Pedestrians walk and ride bicycles past Rome's ancient Colosseum, February 8, 2004.ALESSIA PIERDOMENICO/Reuters

Blame the economy, high gas prices and congested streets built for chariots and horse-drawn carts: Italians are trading four wheels for two.

Bicycle sales in Italy have outpaced car sales for the first time since the early post-war era. According to La Repubblica and other Italian publications, bike sales climbed 10 per cent last year to 1.75 million, edging out the 1.748 million cars registered.

The surge in popularity of the bike in Italy would have been unthinkable only a few years ago. The country has been a car-mad since the 1950s, when the tiny, egg-shaped Fiat 500 gave mobility to the masses at a bargain price. Per capita car ownership rates are now among the highest in the world and Italians adore their car brands, which include Ferrari, Maserati, Alfa Romeo and Lancia.

But the love affair with four-wheeled machines is starting to wane. Among the issues are the deep Italian slump, gasoline prices that have hit €2 a litre, the rising costs of car ownership and trouble finding parking on eternally congested roads, many of them constructed to handle older modes of transportation.

A woman in Rome, for example, cited both cost and safety when asked why, after several years, she swapped her scooter for a bike.

Two wheels would not have eclipsed four had Italy's car market not been in free fall.

Figures published in the October edition of Quattroruote (Four wheels) magazine, the Italian gear heads' bible, show sales of all car brands fell almost 20 per cent, to 814,000 units, in the first six months of this year.

The overall European Union market – 27 countries – was down by 6.8 per cent.

The downward trend is still well in place. In August, a mere 56,000 new cars were registered in Italy, down 20.2 per cent over the same month a year ago.

Last month, Sergio Marchionne, the chief executive of both Fiat SpA and Chrysler Group LLC, declared the European car market a "disaster."
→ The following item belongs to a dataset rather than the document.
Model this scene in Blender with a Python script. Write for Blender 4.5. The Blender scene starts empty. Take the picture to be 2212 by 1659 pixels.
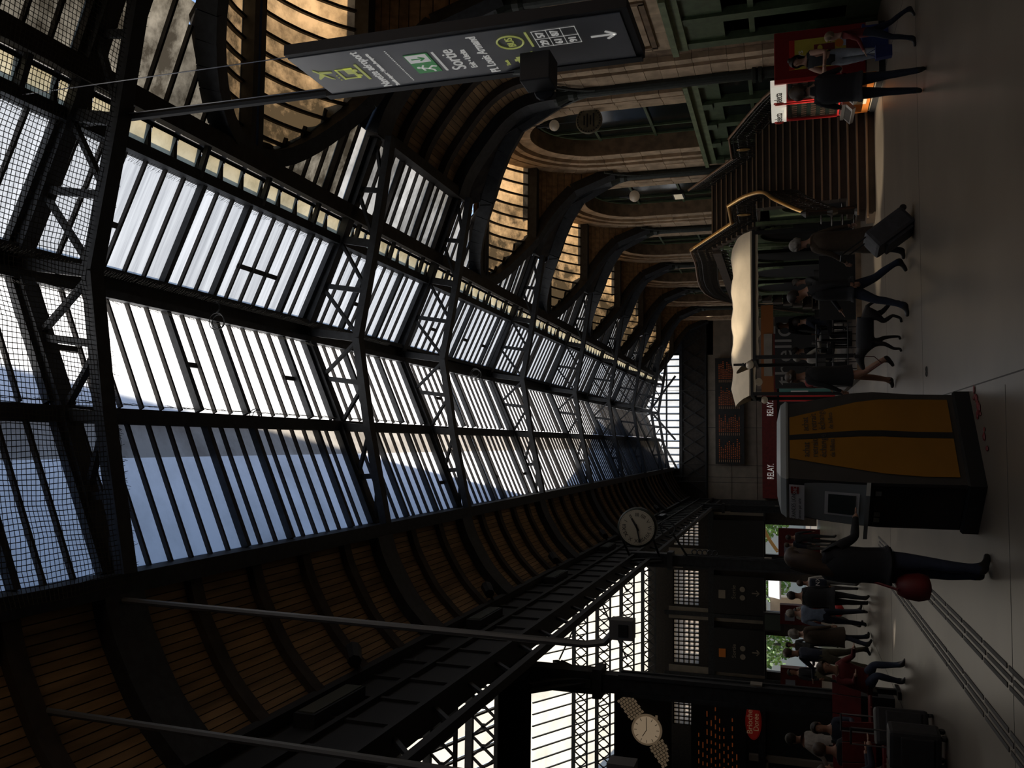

In the euro zone countries, only Greece and Portugal, with declines of more than 40 per cent, have recorded worse car sales than those of Fiat's core Italian market.

Bikes are becoming more popular throughout Europe, especially in the countries, like Britain, that have built dedicated lanes for cyclists and launched bike-sharing schemes (Italy has relatively few bike lanes and the bike-sharing program in Rome, launched three years ago, collapsed after most of the bikes were stolen).

According to Cycling UK, British bike sales rose to almost 4-million in 2011 from 2.8-million in 2000. Reuters reported that bike sales in twice-bailed-out Greece, where youth unemployment is 50 per cent, has gone up by a quarter in the last two years.

The Bikeeurope website reports that sales in the French market rose 5.5 per cent last year – to 3.2 million bikes – after five years of apparently crisis-related declines.

In all markets, electric bikes – hybrid bikes that combine battery-powered thrust with pedalling – are taking off.

Amsterdam has become the first city in Europe where the number of bike trips exceed those taken by car. For some years, worldwide bike production has greatly exceeded car production, though bike use in some big countries, notably the United States, remains low.